これは私と同年代ぐらいの女の子を想像して書いたんです。『神戸コレクション/東京ランウェイ』のテーマソングのお話をいただいて、“『神戸コレクション』に来るような女の子ってどういう子かな? 自分との共通部分ってどこかな?”って考えて、そこから書き始めました。で、最初はやけにポジティブになってみたり、それが気持ち悪くてやけに哀愁が漂うものになったり、どっちにも極端に振り切ったりもしたんですけど、最終的にいつも通りのネガティブな部分もありつつ、少しポジティブに前向きに、という方向で作っていきました。恋であったり、夢であったり、自分の目標とすることに対して、先にできない理由を挙げちゃったりするズルい部分もあるけど、でもそれで諦めるんじゃなくて、ちょっとずつでもいいから進んで掴みにいくぞっていう気持ちを描いています。サビの部分に関しては、聴いてくれる人と一緒に合唱できるようなものをイメージしていて。この歌は“私から聴いている人に”という目線ではなくて、私が私に歌うことによって、聴いてくれる人が自分自身に向けて問いかけてもらえるんじゃないかと思いますし、そうすることによって、その思いがどんどん強くなる…そういうふうになればいいなと思っていて。
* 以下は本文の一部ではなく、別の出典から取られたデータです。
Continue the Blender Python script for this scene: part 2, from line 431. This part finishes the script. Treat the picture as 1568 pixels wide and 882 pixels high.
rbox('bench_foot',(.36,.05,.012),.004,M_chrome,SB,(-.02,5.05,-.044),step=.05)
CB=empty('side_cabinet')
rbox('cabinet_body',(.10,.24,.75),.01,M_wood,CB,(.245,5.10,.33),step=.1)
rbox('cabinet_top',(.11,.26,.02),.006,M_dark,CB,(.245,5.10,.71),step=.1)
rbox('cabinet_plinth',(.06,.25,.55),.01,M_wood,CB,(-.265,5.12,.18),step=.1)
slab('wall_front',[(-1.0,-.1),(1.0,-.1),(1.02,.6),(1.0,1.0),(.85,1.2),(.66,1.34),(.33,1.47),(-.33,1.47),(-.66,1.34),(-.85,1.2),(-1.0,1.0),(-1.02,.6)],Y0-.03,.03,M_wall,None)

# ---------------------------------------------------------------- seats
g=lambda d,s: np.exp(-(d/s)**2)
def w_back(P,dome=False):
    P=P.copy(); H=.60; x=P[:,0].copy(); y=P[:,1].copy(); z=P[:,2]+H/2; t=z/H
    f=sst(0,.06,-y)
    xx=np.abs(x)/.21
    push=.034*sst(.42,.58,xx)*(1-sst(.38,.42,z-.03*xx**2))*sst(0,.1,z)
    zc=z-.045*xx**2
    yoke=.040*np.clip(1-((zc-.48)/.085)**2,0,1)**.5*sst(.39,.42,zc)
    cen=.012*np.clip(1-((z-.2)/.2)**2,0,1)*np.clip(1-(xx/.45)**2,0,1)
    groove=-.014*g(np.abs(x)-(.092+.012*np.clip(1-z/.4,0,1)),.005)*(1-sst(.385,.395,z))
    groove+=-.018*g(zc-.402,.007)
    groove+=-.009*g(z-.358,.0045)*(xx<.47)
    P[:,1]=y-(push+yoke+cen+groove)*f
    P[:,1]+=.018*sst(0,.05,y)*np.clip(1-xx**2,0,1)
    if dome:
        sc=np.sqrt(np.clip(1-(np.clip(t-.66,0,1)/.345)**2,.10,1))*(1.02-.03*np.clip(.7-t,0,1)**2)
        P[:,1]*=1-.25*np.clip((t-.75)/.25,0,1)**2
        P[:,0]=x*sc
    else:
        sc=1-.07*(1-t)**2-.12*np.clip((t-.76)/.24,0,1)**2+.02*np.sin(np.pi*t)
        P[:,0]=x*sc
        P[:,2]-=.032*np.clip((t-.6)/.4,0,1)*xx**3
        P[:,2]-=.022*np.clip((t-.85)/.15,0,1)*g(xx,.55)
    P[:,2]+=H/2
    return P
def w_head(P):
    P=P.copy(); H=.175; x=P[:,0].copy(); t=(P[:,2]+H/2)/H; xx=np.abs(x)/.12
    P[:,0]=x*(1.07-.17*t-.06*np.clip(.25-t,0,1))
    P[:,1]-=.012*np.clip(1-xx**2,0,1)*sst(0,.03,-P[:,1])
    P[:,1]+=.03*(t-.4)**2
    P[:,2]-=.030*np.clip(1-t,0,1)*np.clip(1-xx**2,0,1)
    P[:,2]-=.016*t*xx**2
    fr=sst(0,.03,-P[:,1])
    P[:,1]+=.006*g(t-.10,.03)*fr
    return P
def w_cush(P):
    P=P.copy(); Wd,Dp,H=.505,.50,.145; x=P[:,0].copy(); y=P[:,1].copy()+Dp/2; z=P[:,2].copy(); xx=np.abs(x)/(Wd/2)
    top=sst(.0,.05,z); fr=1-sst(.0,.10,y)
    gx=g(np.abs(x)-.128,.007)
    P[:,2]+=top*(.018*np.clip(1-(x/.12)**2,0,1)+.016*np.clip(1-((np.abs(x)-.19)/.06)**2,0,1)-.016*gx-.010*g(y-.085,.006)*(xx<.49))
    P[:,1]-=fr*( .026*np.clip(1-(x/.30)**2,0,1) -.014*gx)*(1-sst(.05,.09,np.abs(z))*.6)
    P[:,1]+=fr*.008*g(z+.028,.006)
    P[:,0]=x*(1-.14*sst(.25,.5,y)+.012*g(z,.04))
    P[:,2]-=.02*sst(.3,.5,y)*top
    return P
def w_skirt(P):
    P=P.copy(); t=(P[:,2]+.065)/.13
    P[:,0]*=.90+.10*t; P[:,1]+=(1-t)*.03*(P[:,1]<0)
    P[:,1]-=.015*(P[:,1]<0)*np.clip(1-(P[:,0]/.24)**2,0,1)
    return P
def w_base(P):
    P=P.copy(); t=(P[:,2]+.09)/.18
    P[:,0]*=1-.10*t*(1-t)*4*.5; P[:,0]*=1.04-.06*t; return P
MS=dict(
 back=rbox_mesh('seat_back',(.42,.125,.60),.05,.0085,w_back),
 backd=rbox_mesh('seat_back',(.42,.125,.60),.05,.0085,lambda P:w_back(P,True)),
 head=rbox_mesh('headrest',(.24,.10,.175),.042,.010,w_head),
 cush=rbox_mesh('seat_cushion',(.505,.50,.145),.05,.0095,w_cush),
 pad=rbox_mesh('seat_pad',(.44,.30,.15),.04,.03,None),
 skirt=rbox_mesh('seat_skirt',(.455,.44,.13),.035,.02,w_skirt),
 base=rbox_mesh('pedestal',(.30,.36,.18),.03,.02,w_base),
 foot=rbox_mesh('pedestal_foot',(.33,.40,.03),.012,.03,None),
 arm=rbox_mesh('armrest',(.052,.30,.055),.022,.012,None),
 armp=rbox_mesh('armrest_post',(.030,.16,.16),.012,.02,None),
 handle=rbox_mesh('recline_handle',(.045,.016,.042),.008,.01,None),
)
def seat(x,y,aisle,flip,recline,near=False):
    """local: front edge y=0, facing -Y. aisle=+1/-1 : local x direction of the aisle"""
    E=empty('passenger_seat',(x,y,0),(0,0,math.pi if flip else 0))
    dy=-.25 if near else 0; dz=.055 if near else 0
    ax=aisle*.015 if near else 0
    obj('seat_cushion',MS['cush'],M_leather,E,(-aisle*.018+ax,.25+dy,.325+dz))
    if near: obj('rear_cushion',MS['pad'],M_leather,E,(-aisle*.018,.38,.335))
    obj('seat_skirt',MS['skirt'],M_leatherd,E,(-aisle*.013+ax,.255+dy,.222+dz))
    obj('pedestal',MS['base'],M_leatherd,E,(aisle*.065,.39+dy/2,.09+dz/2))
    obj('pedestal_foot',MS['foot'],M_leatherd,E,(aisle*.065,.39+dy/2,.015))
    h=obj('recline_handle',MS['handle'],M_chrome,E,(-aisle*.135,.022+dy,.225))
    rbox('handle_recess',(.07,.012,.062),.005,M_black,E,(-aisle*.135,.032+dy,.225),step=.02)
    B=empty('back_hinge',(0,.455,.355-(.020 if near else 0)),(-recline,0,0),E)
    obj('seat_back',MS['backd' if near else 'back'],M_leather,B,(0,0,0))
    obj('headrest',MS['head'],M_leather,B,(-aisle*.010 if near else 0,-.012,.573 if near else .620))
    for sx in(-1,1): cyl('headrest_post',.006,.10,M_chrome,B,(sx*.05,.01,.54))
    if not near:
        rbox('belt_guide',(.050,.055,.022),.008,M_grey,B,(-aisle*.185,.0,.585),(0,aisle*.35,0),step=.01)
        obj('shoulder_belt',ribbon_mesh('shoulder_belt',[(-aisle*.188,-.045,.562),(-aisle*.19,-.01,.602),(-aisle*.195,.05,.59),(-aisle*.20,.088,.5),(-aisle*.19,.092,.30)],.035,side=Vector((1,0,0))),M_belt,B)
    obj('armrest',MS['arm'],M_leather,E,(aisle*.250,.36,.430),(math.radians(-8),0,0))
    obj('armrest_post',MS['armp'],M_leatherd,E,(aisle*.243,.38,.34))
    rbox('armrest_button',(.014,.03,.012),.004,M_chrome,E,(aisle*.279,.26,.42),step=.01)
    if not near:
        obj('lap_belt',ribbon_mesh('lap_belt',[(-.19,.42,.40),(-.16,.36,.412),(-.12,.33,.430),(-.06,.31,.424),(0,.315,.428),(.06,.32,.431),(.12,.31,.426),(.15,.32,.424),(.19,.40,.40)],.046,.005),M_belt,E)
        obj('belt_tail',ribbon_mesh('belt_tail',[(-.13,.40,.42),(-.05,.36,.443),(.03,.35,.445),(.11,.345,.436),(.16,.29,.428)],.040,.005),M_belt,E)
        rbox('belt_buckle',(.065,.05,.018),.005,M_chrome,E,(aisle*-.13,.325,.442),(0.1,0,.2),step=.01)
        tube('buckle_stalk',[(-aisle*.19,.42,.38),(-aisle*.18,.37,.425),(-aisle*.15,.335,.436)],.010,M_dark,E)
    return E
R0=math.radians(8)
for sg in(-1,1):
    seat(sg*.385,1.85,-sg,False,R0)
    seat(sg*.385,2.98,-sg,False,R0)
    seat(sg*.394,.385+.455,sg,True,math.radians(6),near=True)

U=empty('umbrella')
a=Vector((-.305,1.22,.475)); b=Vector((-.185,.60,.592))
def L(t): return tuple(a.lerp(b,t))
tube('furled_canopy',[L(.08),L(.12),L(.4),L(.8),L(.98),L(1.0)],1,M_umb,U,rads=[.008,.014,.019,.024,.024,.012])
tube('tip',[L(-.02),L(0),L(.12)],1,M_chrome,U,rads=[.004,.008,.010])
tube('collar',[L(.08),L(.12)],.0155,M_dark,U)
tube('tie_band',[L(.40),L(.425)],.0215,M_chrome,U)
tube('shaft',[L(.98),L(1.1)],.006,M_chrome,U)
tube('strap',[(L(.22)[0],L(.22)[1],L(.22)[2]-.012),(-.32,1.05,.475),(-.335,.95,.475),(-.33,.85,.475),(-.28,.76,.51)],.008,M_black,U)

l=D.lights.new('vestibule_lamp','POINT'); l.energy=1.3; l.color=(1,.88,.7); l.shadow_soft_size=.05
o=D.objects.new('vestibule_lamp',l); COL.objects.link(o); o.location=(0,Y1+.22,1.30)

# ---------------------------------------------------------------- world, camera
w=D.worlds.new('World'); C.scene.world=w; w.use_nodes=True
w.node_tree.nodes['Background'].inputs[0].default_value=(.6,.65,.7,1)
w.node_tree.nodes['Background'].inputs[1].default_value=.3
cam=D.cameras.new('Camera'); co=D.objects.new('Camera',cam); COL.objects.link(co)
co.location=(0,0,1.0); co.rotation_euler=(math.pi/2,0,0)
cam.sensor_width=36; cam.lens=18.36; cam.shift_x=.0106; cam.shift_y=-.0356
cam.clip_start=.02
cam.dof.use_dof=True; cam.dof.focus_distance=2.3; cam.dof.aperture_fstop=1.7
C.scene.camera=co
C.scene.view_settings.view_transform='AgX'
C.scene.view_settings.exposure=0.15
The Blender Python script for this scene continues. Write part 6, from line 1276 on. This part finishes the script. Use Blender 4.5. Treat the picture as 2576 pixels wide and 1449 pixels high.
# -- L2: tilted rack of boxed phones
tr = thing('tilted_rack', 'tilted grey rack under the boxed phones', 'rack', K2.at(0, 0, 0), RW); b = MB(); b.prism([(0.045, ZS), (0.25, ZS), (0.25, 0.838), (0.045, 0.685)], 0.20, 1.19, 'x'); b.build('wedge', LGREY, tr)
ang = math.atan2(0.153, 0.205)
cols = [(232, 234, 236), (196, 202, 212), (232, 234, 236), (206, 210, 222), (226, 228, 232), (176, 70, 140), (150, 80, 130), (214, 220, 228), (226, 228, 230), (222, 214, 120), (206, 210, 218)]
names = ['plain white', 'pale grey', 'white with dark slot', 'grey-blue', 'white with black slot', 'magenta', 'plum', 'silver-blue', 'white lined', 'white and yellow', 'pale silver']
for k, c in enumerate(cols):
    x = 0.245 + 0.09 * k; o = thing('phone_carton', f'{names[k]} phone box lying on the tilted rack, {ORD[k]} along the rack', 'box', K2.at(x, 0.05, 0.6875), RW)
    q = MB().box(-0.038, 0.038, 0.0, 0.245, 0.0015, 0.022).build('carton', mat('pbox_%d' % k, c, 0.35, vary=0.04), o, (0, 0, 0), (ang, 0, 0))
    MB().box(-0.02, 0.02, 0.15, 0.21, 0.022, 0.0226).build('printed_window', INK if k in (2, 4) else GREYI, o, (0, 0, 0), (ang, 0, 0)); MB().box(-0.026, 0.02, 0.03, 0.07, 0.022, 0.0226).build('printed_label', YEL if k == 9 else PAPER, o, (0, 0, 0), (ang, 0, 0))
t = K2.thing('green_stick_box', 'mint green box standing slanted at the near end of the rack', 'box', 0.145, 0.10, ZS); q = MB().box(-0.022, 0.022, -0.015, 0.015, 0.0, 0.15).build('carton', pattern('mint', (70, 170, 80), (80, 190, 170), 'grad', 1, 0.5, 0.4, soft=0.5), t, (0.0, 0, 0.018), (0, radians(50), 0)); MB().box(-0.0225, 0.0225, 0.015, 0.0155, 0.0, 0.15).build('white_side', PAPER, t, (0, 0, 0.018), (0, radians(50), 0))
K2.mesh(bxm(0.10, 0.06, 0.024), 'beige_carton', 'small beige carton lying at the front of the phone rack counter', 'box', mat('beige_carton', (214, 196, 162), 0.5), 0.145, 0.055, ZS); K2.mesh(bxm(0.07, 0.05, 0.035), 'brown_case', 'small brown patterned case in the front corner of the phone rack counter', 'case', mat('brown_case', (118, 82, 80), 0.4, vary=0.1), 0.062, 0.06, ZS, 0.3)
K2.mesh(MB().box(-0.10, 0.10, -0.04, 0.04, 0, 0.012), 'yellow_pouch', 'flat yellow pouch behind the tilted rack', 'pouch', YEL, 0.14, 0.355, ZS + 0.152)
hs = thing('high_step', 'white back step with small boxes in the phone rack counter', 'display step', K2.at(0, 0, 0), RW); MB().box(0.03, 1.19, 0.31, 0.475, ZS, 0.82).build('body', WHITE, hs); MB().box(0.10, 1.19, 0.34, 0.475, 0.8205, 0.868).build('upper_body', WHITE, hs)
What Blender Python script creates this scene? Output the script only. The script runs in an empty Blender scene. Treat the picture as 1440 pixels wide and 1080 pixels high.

だから、ぜひ一緒に歌ってほしいですね。

差し色のように入るコーラスも素敵でした。

これは苦戦しました(苦笑)。でも、コーラスを入れることによって一気に鮮やかになるので、すごく面白いですね。

ところで、《前へ前へ前へ 一歩踏み出せ》の部分は、ランウエイを思い起こしたのですが。

おぉー! なるほど! それはイメージしていなかったですけど、それ、いいですね。

(笑)。では、最後に2013年のビジョンを教えてください。

一番はやっぱり、よりたくさんの人に私の歌を聴いていただいて、声を覚えてもらいたいなって。例えば、新曲を出した時に、名前を見なくても“あ、泉 沙世子が新曲を出したんや”って分かってもらえるようになりたいな、と思います。
境界線/アイリス
    • 境界線/アイリス
    • KICM-1432
    • 2013.01.30
    • 1050円
泉 彩世子 プロフィール

イズミサヨコ:1988年、大阪生まれ。キングレコード創業 80 周年企画『Dream Vocal Audition』にて、1万人を超える応募者の中から圧倒的な歌唱力と存在感でグランプリ(with賞)を受賞し、12 年11月にシングル「スクランブル」でデビューを果たした。